More on the Banzhaf power measure

Serguei Kaniovski sent me this paper. Here’s the abstract:

I [Kaniovski] discuss a numerical scheme for computing the Banzhaf swing probability when votes are not equiprobable and independent. Examples indicate a substantial bias in the Banzhaf measure of voting power if either assumption is not met. The analytical part derives the exact magnitude of the bias due to the common probability of an affirmative vote deviating from one half and due to common correlation in unweighted simple-majority games. The former bias is polynomial, whereas the latter is linear. I derive a modified square-root rule for two-tier voting systems which takes into account both the homogeneity and the size of constituencies. The numerical scheme can be used to calibrate an accurate empirical model of a heterogeneous voting body, or to estimate such a model from ballot data.

The model in the paper is related to my paper with Tuerlinckx and my paper with Katz and Bafumi. It has a slightly different from our work in focusing on settings with small numbers of voters (e.g., 2, 3, or 4), whereas we are interested in elections with thousands or millions of voters. That stated, I completely disagree with the focus on the square-root rule (section 4.1 of the paper), since the underlying assumption here–that elections with large numbers of voters will be much closer (in vote proportion) than elections with small numbers of voters–does not occur in reality; see here for a discussion in the U.S. context. (Kaniovski notes this in a footnote on page 20 of his paper, but I don’t think he’s fully internalized our results–if he had, I don’t think he’d focus on the square root rule.) The mathematics of the paper seem reasonable so it might point to a useful future direction of this research.

Finally, I like the last paragraph of the paper:

The main conclusion of this paper is that, despite the Banzhaf measure being a valid measure of a priori voting power and thus useful for evaluating the rules at the constitutional stage of a voting body, it is a poor measure of the actual probability of being decisive at any time past that stage. The Banzhaf measure cannot be used to forecast how frequent a voter will be decisive.
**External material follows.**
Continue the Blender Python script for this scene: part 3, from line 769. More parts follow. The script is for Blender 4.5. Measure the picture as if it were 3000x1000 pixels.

Except that, given that the Banzhaf measure is a poor measure etc., I don’t see why it is appropriate to claim that it is “useful for evaluating the rules at the constitutional stage.” If it’s wrong in all the empirical examples, I don’t see how it can be useful at the constitutional stage. I mean, if you lose on red and you lose on black, and you lose on 0 and you lose on 00, then you don’t need to actually spin the wheel to know you’re in trouble!